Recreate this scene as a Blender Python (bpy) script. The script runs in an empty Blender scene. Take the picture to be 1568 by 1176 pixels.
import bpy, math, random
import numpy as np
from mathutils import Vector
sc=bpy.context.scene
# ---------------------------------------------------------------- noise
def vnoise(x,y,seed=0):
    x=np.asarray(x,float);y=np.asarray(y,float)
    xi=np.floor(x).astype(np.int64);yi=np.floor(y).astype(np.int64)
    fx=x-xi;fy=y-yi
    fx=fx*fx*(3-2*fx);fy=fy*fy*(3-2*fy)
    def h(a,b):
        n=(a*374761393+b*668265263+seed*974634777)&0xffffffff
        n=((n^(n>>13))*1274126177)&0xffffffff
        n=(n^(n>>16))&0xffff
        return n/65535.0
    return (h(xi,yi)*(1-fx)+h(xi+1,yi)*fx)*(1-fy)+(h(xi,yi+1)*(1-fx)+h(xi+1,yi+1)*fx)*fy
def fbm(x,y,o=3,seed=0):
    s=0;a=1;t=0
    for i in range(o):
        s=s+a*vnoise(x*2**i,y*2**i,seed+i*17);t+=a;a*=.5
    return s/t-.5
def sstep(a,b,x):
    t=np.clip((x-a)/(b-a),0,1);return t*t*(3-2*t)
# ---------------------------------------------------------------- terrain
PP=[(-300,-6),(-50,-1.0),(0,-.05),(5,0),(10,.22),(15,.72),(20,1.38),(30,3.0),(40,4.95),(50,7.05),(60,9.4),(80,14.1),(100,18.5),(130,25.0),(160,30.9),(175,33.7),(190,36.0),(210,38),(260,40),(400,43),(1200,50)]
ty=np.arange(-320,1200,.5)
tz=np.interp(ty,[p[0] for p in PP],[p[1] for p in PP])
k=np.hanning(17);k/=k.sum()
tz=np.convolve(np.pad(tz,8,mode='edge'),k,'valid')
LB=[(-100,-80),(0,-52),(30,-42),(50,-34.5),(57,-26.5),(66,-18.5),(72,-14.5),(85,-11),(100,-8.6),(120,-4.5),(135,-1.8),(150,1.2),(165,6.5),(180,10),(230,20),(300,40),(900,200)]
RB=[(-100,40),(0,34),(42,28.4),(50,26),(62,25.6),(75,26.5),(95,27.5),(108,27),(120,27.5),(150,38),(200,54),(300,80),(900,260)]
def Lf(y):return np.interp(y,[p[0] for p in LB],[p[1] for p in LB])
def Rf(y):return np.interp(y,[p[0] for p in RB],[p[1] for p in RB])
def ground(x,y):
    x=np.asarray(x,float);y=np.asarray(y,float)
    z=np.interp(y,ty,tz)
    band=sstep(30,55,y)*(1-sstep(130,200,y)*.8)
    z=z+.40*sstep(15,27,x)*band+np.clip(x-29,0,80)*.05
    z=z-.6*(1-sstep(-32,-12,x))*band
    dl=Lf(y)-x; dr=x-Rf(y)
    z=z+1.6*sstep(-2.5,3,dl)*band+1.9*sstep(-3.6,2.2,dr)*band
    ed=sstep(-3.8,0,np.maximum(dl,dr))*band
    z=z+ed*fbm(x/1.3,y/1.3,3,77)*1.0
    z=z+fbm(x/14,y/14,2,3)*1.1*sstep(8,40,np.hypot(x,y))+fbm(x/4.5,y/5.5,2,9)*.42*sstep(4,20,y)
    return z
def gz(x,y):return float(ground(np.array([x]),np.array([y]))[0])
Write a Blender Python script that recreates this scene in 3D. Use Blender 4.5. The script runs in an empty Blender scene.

++++++++

#### WRITTEN INSTRUCTION:
Repeat every entry exactly, please.

#### WRITTEN REPLY:
Recreate this scene as a Blender Python (bpy) script. The script runs in an empty Blender scene. Take the picture to be 1568 by 1176 pixels.
import bpy, math, random
import numpy as np
from mathutils import Vector
sc=bpy.context.scene
# ---------------------------------------------------------------- noise
def vnoise(x,y,seed=0):
    x=np.asarray(x,float);y=np.asarray(y,float)
    xi=np.floor(x).astype(np.int64);yi=np.floor(y).astype(np.int64)
    fx=x-xi;fy=y-yi
    fx=fx*fx*(3-2*fx);fy=fy*fy*(3-2*fy)
    def h(a,b):
        n=(a*374761393+b*668265263+seed*974634777)&0xffffffff
        n=((n^(n>>13))*1274126177)&0xffffffff
        n=(n^(n>>16))&0xffff
        return n/65535.0
    return (h(xi,yi)*(1-fx)+h(xi+1,yi)*fx)*(1-fy)+(h(xi,yi+1)*(1-fx)+h(xi+1,yi+1)*fx)*fy
def fbm(x,y,o=3,seed=0):
    s=0;a=1;t=0
    for i in range(o):
        s=s+a*vnoise(x*2**i,y*2**i,seed+i*17);t+=a;a*=.5
    return s/t-.5
def sstep(a,b,x):
    t=np.clip((x-a)/(b-a),0,1);return t*t*(3-2*t)
# ---------------------------------------------------------------- terrain
PP=[(-300,-6),(-50,-1.0),(0,-.05),(5,0),(10,.22),(15,.72),(20,1.38),(30,3.0),(40,4.95),(50,7.05),(60,9.4),(80,14.1),(100,18.5),(130,25.0),(160,30.9),(175,33.7),(190,36.0),(210,38),(260,40),(400,43),(1200,50)]
ty=np.arange(-320,1200,.5)
tz=np.interp(ty,[p[0] for p in PP],[p[1] for p in PP])
k=np.hanning(17);k/=k.sum()
tz=np.convolve(np.pad(tz,8,mode='edge'),k,'valid')
LB=[(-100,-80),(0,-52),(30,-42),(50,-34.5),(57,-26.5),(66,-18.5),(72,-14.5),(85,-11),(100,-8.6),(120,-4.5),(135,-1.8),(150,1.2),(165,6.5),(180,10),(230,20),(300,40),(900,200)]
RB=[(-100,40),(0,34),(42,28.4),(50,26),(62,25.6),(75,26.5),(95,27.5),(108,27),(120,27.5),(150,38),(200,54),(300,80),(900,260)]
def Lf(y):return np.interp(y,[p[0] for p in LB],[p[1] for p in LB])
def Rf(y):return np.interp(y,[p[0] for p in RB],[p[1] for p in RB])
def ground(x,y):
    x=np.asarray(x,float);y=np.asarray(y,float)
    z=np.interp(y,ty,tz)
    band=sstep(30,55,y)*(1-sstep(130,200,y)*.8)
    z=z+.40*sstep(15,27,x)*band+np.clip(x-29,0,80)*.05
    z=z-.6*(1-sstep(-32,-12,x))*band
    dl=Lf(y)-x; dr=x-Rf(y)
    z=z+1.6*sstep(-2.5,3,dl)*band+1.9*sstep(-3.6,2.2,dr)*band
    ed=sstep(-3.8,0,np.maximum(dl,dr))*band
    z=z+ed*fbm(x/1.3,y/1.3,3,77)*1.0
    z=z+fbm(x/14,y/14,2,3)*1.1*sstep(8,40,np.hypot(x,y))+fbm(x/4.5,y/5.5,2,9)*.42*sstep(4,20,y)
    return z
def gz(x,y):return float(ground(np.array([x]),np.array([y]))[0])
Write a Blender Python script that recreates this scene in 3D. Use Blender 4.5. The script runs in an empty Blender scene.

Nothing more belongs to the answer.